Trucks approach the U.S. border from Mexico at the Nogales Port of Entry into Nogales, Ariz. ( The Packer staff )

Georgia produce growers, the Georgia Fruit and Vegetable Growers Association and other groups recently testified to federal agencies that domestic growers face a “staggering increase" of produce from Mexico.

The testimony was heard Aug. 20 during an online forum in front of officials from the U.S. Trade Representative (USTR) Robert Lighthizer’s office, the Department of Commerce and the U.S. Department of Agriculture. It followed an Aug. 13 hearing that mostly featured comments from Florida elected officials and growers.

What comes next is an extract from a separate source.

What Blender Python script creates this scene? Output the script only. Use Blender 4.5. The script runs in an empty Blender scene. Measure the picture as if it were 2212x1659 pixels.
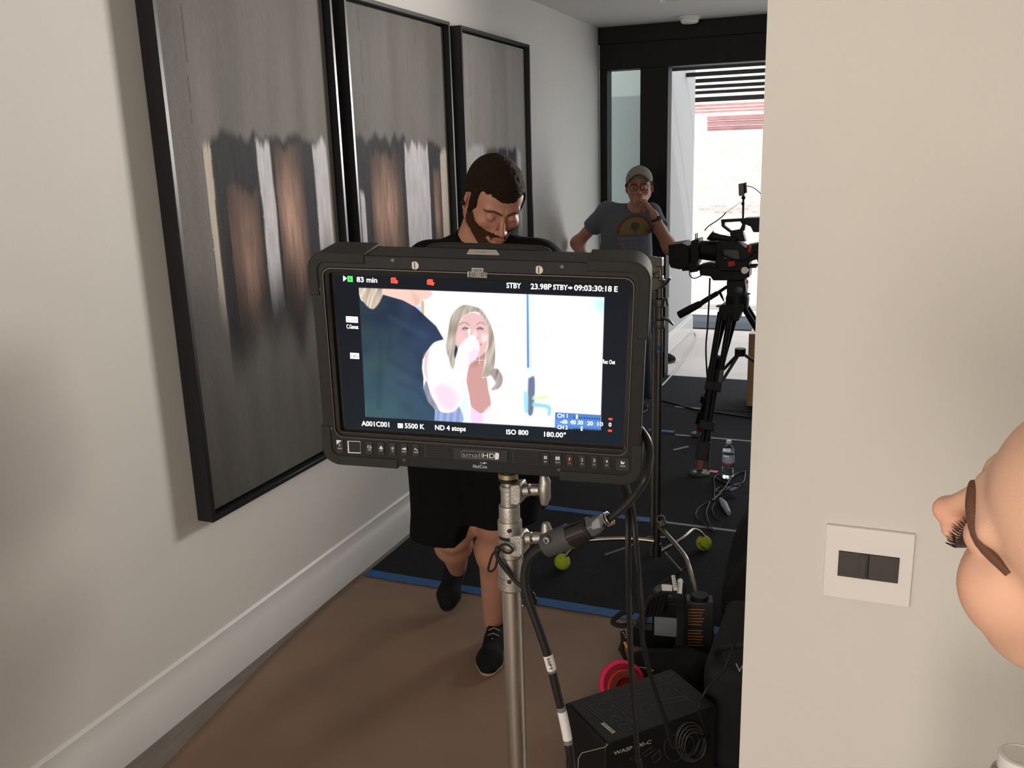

The hearings were scheduled by the USTR after attempts by U.S. groups and growers to include seasonal produce protections in the U.S.-Mexico-Canada Agreement failed. The USMCA became official July 1; Lighthizer has said he'll address the issue within 60 days of its implementation.

Bill Brim, president of Lewis Taylor Farms, Tifton, Ga., which produces fruits and vegetables on 5,500 acres, expressed concern for the future.

“Despite our 71‐year history, and despite the support of our dedicated employees, our future is in serious jeopardy,” he said, according to a release from the Georgia association. “Quickly rising imports, primarily from Mexico, are on the verge of putting us out of business. We are experiencing a rapid destruction of the Southeastern fruit and vegetable production sector by reason of imports.”

Georgia Commissioner of Agriculture Gary Black talked about the “health of farms and reminded USTR that dysfunctional trade can be life-threatening to every American farmer,” according to the release.

“As a fifth-generation farmer I feel certain that due to these unfair practices I will be the last generation of farmers in my family,” Sam Watson of Chill C Farms, Moultrie, testified, according to the release.

Charles Hall, executive director of the Georgia Fruit and Vegetable Growers Association, asked the USTR to use every import relief tool available.
Hall asked that every import relief tool available be utilized to allow southeastern growers to compete fairly.

“Over the past twenty years, imports of fresh produce from Mexico have grown tremendously,” Hall testified. “The pattern has now shifted from undercutting our growers financial and competitive health, to threatening our industry’s very survival.”